Die Frage, was "Independent" im Zusammenhang mit der Preisverleihung für den ICOM bedeutet, muss natürlich der Verband selbst beantworten.
Was aber Reprodukt angeht, verorte ich den Verlag eindeutig als unabhängig, und damit als Independent Verlag – jedenfalls solange wir keine Deckungsbeiträge an irgendeinen Konzern entrichten. Der Begriff "Independent" ist für mich vor allem ein ökonomisches Kriterium: Als Einzelfirma ist Reprodukt selbstbestimmt, Programmentscheidungen fällen wir auf demokratischer Basis in gemeinsamen Diskussionen, und wir sind niemandem als uns selbst Rechenschaft schuldig. Genau an diesem Punkt sehe ich eine klare Abgrenzung etwa zu Carlsen, Ehapa oder Panini.
Für deutsche Comicschaffende ist der dotierte ICOM Independent Preis eine wertvolle Unterstützung. Natürlich bekommen die Autoren, die bei Reprodukt veröffentlichen, ein Honorar, das auf 8 bis 10 Prozent des Verkaufspreises der Bücher basiert, wie allgemein üblich. Das bedeutet aber noch lange nicht, dass die Autoren ihrem Aufwand angemessen entlohnt werden, geschweige denn, dass sie vom Comiczeichnen leben können. Dazu ist der deutsche Comic-Markt nach wie vor viel zu klein.
Um mal ein Rechenbeispiel zu bringen: Wenn ein Buch wie Mawils "Wir können ja Freunde bleiben" in einer Erstauflage von 1.500 Exemplaren zu einem Verkaufspreis von 10 EUR produziert wird, bedeutet das bei einem Autorenhonorar von 8 Prozent pro Buch, dass Mawil bei Verkauf der gesamten Auflage die ungeheure Summe von 1.200 EUR erhält. Und für diesen Betrag hat er ein ganzes Jahr an dem Buch gearbeitet (klar, mittlerweile gibt es auch eine zweite und dritte Auflage). Hoffentlich erklärt dieses Beispiel, dass sich die Zeichner hierzulande völlig zu Recht sehr über den ICOM-Preis freuen, zumal es für den Comic nichts Vergleichbares gibt, während die Kreativen in der Literatur und dem Film mit Förderungen, Stipendien und Auszeichnungen schier überschüttet werden.
Vielleicht basiert das Unverständnis aber auch auf einer schiefen Wahrnehmung des Marktes?
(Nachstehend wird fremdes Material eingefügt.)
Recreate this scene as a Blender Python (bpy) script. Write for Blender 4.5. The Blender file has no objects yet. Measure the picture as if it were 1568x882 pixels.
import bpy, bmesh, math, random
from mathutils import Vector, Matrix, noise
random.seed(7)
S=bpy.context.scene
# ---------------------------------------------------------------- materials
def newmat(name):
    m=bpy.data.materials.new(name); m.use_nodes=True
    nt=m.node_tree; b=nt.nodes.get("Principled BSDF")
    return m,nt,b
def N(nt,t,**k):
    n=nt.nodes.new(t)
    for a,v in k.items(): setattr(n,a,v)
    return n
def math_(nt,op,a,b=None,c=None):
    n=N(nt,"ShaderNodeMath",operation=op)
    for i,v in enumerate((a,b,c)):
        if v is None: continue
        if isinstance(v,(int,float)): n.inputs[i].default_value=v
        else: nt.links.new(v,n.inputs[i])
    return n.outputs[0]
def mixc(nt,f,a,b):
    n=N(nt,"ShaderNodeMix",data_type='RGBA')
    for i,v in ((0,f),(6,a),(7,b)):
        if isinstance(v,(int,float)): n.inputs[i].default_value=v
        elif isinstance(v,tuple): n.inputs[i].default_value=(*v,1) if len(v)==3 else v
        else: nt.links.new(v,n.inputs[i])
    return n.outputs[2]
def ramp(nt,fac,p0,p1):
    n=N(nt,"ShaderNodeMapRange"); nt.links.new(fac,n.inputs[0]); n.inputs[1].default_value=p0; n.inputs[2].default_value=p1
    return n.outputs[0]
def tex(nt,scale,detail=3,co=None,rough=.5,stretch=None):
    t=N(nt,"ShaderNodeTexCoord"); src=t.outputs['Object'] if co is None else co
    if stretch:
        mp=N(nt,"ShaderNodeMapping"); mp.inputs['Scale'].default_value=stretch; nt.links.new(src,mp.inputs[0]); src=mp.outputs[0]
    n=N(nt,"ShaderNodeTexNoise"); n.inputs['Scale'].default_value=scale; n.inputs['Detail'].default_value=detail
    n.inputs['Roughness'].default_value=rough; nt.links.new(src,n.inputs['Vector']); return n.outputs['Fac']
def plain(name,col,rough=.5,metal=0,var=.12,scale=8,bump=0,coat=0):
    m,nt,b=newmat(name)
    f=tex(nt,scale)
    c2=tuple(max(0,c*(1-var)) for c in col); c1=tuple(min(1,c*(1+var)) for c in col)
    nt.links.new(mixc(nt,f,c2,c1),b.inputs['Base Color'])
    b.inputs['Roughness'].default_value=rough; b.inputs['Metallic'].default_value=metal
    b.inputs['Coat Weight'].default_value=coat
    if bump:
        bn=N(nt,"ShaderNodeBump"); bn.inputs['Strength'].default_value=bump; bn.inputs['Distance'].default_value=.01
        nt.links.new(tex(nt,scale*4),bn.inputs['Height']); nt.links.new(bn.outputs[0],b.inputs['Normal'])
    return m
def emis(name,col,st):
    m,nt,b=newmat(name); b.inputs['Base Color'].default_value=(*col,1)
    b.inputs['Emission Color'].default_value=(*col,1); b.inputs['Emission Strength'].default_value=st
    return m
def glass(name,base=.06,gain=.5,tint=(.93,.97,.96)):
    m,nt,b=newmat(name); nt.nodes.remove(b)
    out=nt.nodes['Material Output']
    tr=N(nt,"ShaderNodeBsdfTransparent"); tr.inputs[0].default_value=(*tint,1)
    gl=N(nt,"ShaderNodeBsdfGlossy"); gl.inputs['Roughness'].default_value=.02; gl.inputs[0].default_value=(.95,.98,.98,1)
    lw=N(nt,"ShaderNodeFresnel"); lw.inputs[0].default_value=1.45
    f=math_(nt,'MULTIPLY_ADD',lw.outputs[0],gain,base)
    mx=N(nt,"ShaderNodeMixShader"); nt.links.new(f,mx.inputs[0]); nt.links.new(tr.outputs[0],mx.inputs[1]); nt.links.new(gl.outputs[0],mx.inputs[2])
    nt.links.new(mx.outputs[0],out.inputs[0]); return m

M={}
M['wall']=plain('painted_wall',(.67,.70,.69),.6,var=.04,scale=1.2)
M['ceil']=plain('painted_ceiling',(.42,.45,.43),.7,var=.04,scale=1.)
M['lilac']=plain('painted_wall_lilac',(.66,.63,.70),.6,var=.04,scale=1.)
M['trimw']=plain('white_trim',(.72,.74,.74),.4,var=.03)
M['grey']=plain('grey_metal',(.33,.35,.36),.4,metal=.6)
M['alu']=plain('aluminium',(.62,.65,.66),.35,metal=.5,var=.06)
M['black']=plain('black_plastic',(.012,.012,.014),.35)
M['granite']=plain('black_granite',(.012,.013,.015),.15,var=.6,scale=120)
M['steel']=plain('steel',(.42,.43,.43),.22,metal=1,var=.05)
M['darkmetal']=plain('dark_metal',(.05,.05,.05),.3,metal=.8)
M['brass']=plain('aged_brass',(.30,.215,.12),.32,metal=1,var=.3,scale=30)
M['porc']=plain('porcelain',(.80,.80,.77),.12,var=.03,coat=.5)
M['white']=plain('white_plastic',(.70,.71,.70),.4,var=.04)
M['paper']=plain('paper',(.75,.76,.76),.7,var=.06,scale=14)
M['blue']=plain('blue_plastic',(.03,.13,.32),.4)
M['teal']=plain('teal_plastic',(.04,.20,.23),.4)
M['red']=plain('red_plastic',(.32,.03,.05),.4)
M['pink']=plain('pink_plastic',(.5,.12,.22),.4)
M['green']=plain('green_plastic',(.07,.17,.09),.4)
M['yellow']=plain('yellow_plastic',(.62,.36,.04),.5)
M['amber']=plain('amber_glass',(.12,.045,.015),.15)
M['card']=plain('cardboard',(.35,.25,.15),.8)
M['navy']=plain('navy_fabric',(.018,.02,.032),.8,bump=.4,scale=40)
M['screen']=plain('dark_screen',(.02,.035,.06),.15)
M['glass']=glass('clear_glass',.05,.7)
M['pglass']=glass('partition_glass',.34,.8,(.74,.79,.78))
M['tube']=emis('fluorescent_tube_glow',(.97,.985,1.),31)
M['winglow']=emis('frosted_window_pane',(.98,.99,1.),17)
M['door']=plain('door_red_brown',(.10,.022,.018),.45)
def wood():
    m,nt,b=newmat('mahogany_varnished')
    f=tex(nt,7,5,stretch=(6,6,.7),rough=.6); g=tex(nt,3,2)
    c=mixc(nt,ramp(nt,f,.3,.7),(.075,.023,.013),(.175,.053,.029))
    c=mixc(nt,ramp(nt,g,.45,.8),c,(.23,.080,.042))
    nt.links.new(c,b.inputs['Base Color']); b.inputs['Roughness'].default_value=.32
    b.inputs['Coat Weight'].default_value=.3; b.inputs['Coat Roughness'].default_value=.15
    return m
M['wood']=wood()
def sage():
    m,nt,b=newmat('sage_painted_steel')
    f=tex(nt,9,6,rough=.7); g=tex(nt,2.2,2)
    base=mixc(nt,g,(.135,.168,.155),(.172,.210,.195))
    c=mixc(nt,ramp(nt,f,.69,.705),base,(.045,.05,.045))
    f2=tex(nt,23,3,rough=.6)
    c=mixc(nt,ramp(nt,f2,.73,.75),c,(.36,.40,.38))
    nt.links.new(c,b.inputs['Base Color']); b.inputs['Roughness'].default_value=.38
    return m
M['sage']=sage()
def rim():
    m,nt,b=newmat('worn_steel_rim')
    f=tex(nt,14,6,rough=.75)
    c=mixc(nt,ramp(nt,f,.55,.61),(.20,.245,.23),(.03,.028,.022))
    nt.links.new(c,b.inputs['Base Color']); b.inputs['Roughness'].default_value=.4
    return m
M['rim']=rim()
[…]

Eine Diskussion zum Thema fände ich interessant, daher setze ich den Kommentar auch noch mal ins ICOM-Forum...
Jetzt sehe ich gerade, das wurde vor 10 Jahren schon mal diskutiert: http://www.comicforum.de/showthread.php?t=10653
Aber vielleicht gibt es ja heutzutage neue Gesichtspunkte?